Conductivity in polyacetylene. II. Ab initio and tight-binding calculations of soliton structure and reorganization energy in ordered and disordered structures

Abstract

Alkali-doped polyacetylene is considered as an electron-transfer system. To estimate the reorganization energy due to bond-length changes when electrons are added or subtracted, we applied the (U)MP2 and CASSCF methods to small systems of the type H(CH)NH. The simple tight-binding (Hückel) model with bond-length-dependent resonance integrals has been applied to the same and larger polyenes. The bond lengths are obtained via the bond orders for the various oxidation states. The results agree very well with the ab initio results and experiments for small polyenes. Odd-N and even-N systems behave differently.
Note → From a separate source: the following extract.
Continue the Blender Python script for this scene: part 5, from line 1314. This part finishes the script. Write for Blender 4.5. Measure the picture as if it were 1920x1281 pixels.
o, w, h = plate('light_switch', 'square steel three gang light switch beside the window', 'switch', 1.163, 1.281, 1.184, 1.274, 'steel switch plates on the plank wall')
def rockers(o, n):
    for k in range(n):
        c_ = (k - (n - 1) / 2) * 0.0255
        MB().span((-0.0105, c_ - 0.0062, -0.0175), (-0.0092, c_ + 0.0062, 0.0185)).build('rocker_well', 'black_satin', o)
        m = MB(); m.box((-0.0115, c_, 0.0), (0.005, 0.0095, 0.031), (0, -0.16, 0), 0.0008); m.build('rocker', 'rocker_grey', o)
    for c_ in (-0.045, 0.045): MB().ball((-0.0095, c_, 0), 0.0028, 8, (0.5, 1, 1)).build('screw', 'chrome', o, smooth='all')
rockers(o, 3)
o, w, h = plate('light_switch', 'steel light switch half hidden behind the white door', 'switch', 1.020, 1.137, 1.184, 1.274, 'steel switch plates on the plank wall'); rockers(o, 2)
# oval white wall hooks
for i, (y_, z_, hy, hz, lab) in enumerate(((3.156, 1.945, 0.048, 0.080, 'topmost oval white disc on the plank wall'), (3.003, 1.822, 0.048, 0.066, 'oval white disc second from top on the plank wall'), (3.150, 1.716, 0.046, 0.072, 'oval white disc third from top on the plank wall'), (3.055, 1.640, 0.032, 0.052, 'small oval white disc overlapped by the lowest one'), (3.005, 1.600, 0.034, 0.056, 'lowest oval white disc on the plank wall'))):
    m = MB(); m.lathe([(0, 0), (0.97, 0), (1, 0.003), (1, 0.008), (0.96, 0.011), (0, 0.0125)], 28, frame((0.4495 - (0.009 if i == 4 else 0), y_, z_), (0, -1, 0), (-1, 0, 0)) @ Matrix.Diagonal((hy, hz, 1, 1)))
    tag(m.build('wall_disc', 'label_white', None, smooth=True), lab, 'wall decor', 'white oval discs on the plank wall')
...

In odd-N systems, a structural “soliton” exists in the neutral molecule. An electron can be added or removed without bond-length change. In even-N chains, with perfect bond alternation in the neutral molecule, the bond length changes when an electron is accepted occur over about 20 carbon atoms. The reorganization energy tends to a constant value (0.22 eV) as the chain length is increased. Soliton structure is studied as a function of out-of-plane torsional defects and it is found that an additional electron is localized primarily on a segment with an odd number of carbon atoms. In the presence of positively charged ions, electrons are attracted toward this charge and positive solitons formed at some distance from the perturbing ion. © 1996 John Wiley & Sons, Inc.